A black hole 20,000 times bigger than the Sun
July 14, 2024 7:37 AM   Subscribe

A black hole 20,000 times bigger than the Sun could help us understand how galaxies evolved. Astronomers catalogued 1.4 million stars to find the black hole, 18,000 light-years from our Solar System, in the Milky Way.
posted by chariot pulled by cassowaries (10 comments total) 6 users marked this as a favorite
 
Before now, astronomers had confirmed the existence of only two kinds of black hole: stellar-mass black holes, which are up to 50 times the mass of our Sun, and supermassive black holes, which are up to a billion times bigger

...but the third black hole was juuuust right.
posted by AlSweigart at 9:21 AM on July 14 [5 favorites]


It's amazing how we've gone in a few decades from black holes being "exotic" objects to things that you'll find in every stellar neighborhood and at the core of every galaxy.
posted by credulous at 9:33 AM on July 14 [3 favorites]


...18,000 light-years from our Solar System, in the Milky Way.

Ah! That’s where I put it.
posted by Thorzdad at 9:39 AM on July 14 [1 favorite]


Black holes are the drains every galaxy in circling.
posted by pracowity at 9:53 AM on July 14 [2 favorites]


Black holes are the drains every galaxy in circling.

I'm sure you were being poetic or metaphorical but it seems that many people literally believe something like this is true, that galaxies are either being slowly sucked into their supermassive black holes or at least the entire galaxy is gravitationally bound to and revolving around the black hole in the same way that the Earth revolves around the sun.

But the Milky Way's central black hole (Sagittarius A*) is equivalent in mass to "only" about 4.1 million Suns, whereas the total weight of all the stars in our galaxy is about 46 billion Suns or more. And for the entire galactic mass we'd need to include the dark matter which adds an order of magnitude, 10x or more. So the center is tiny compared with the entire galaxy. It's completely different to a solar system where the star at the center is 99% of all the mass. We're no more specifically attracted to Sagittarius A* than we are to some random patch of 4.1 million stars elsewhere in the galaxy. (Although we do revolve around the galactic center because the entire galaxy is gravitationally bound to itself.) And the black hole at ω Cen is much, much smaller than Sgr A*. And, btw, the closest known black hole to us is Gaia-BH1, only 1,560 light years away.
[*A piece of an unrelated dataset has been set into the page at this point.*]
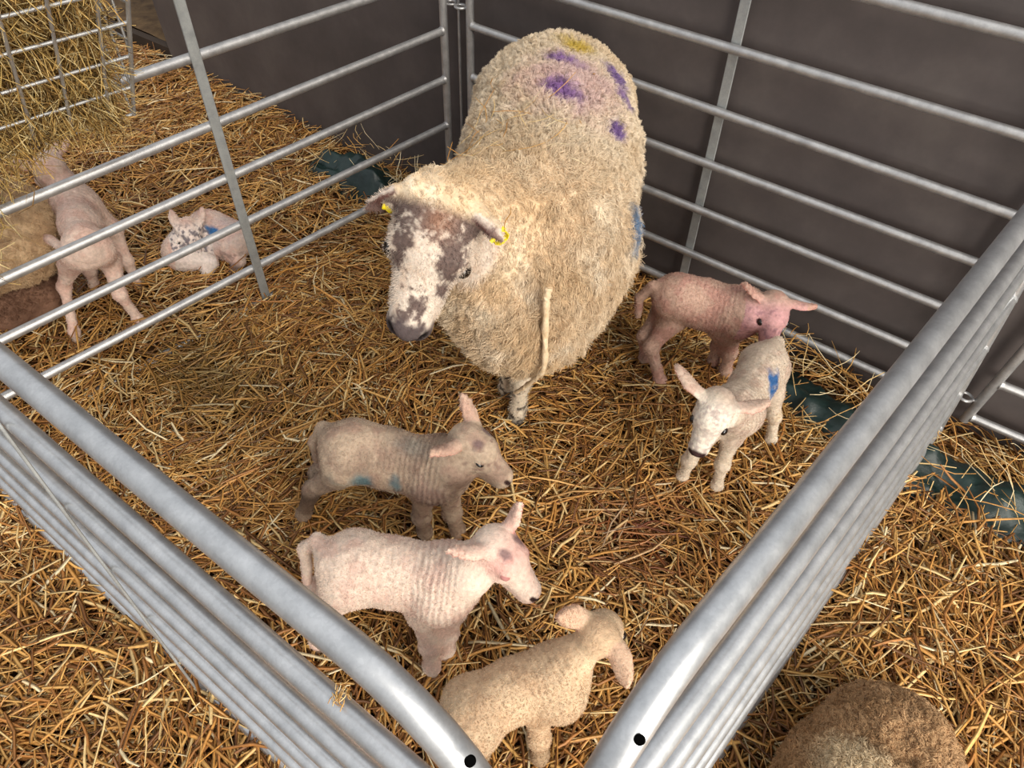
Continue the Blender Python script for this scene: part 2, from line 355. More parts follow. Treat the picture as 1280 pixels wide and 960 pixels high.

We could literally travel there by Airbus A320 in just around 2 billion years!
posted by xigxag at 12:30 PM on July 14 [4 favorites]


The best-fit mass of the black hole in omega Centauri (a weird globular cluster within the Milky Way that is widely believed to be the stripped nucleus of an accreted dwarf galaxy) is actually more like 40,000 solar masses according to the original Nature article.

The actual size of such a black hole is less than the size of the sun -- the radius of a 40,000 solar-mass black hole would be about 1/7th the radius of the sun.
posted by heatherlogan at 1:38 PM on July 14 [4 favorites]


Can it hurry up and get here?
posted by senor biggles at 2:12 PM on July 14 [1 favorite]


Yeah, it's an odd use of "bigger" in this article. I don't think most people would describe a bowling ball as many times "bigger" than a beach ball, just because it's much heavier. But it's a cool discovery!
posted by biogeo at 3:06 PM on July 14 [1 favorite]


... only 1,560 light years away. We could literally travel there by Airbus A320 in just around 2 billion years!

Unfortunately, Airbuses only work where there is air. We'd need a Spacebus. ;)
posted by heatherlogan at 3:21 PM on July 14 [5 favorites]


Airbuses only work where there is air.

But that's just an engineering problem. We'd only need to fill up the flight path to Gaia-BH1 with 0.2 atm cruising altitude density air until the plane is far along enough for its 830 kph/230 mps cruising speed to be the escape velocity from the Sun at that distance, at which point we can turn off the jet engines and just coast the rest of the way on inertia. My dodgy online maths say the escape velocity will decrease down to cruising speed at only about 0.26 light year distance from the sun, requiring the flight path filled up to that point with 0.66 quintillion kg of air. More I reckon if we want the luxury of the flight column being wider than the exact wingspan of the Airbus. Like I suppose we might want some long pressurized tube to contain the atmosphere. But even so, we're talking a number comfortably under of the 5 quintillion kg of air the Earth's atmosphere provides for the project . So in other words, eminently doable!